▶ Your task
Copy exactly the lines that run from the top of the listing to the line containing "from mathutils.bvhtree import BVHTree", both ends included, and omit the pictures.

▶ Supplied information
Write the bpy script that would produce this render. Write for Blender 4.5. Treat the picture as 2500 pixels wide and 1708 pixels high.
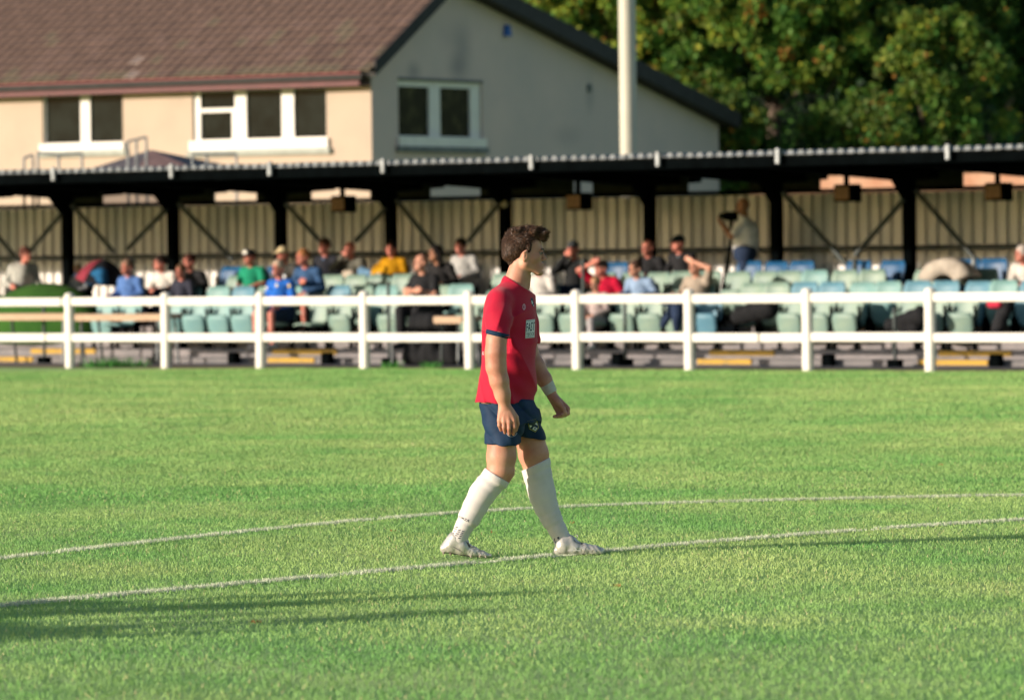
import bpy, math, random
import numpy as np
from mathutils import Matrix, Vector
from mathutils.bvhtree import BVHTree

for o in list(bpy.data.objects): bpy.data.objects.remove(o)
scene = bpy.context.scene
COL = scene.collection
RNG = np.random.default_rng(7)
random.seed(7)

# ---------------------------------------------------------------- camera
CAMH = 1.633
LENS = 180.0
FPX = LENS/36.0*2500.0                      # focal length in photo pixels (2500 wide)
PITCH = math.atan(239/FPX)
ROLL = -0.012
cam_d = bpy.data.cameras.new('camera'); cam = bpy.data.objects.new('camera', cam_d); COL.objects.link(cam)
CM = Matrix.Translation((0, 0, CAMH)) @ Matrix.Rotation(math.pi/2-PITCH, 4, 'X') @ Matrix.Rotation(ROLL, 4, 'Z')
cam.matrix_world = CM
cam_d.lens = LENS; cam_d.sensor_width = 36.0; cam_d.sensor_fit = 'HORIZONTAL'
cam_d.clip_start = 0.5; cam_d.clip_end = 3000
cam_d.dof.use_dof = True; cam_d.dof.focus_distance = 27.6; cam_d.dof.aperture_fstop = 4.2
scene.camera = cam

# ---------------------------------------------------------------- world, sun, exposure
SUN_AZ = math.radians(23)                   # light travels along (cos, sin) on the ground
SUN_EL = math.radians(12.2)
world = bpy.data.worlds.new('World'); scene.world = world; world.use_nodes = True
wn = world.node_tree
sky = wn.nodes.new('ShaderNodeTexSky'); sky.sky_type = 'NISHITA'; sky.sun_disc = False
sky.sun_elevation = SUN_EL
# sun stands towards (-cos, -sin); Nishita azimuth is measured from +Y clockwise
sx, sy = -math.cos(SUN_AZ), -math.sin(SUN_AZ)
sky.sun_rotation = math.atan2(sx, sy) % (2*math.pi)
sky.air_density = 1.0; sky.dust_density = 1.2; sky.ozone_density = 1.4
bg = wn.nodes['Background']; bg.inputs['Strength'].default_value = 0.115
wn.links.new(sky.outputs[0], bg.inputs[0])
sun_d = bpy.data.lights.new('sun', 'SUN'); sun = bpy.data.objects.new('sun', sun_d); COL.objects.link(sun)
sun_d.energy = 5.0; sun_d.angle = math.radians(0.55); sun_d.color = (1.0, 0.85, 0.71)
ldir = Vector((math.cos(SUN_AZ)*math.cos(SUN_EL), math.sin(SUN_AZ)*math.cos(SUN_EL), -math.sin(SUN_EL)))
sun.rotation_euler = ldir.to_track_quat('-Z', 'Y').to_euler()
sun.location = (-20, -10, 20)
scene.view_settings.view_transform = 'Standard'; scene.view_settings.look = 'None'
scene.view_settings.gamma = 1; scene.view_settings.use_curve_mapping = False
scene.view_settings.exposure = 0.40
scene.render.engine = 'CYCLES'
scene.cycles.use_denoising = True
scene.cycles.max_bounces = 6; scene.cycles.diffuse_bounces = 2; scene.cycles.transparent_max_bounces = 6
scene.cycles.caustics_reflective = False; scene.cycles.caustics_refractive = False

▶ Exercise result
Write the bpy script that would produce this render. Write for Blender 4.5. Treat the picture as 2500 pixels wide and 1708 pixels high.
import bpy, math, random
import numpy as np
from mathutils import Matrix, Vector
from mathutils.bvhtree import BVHTree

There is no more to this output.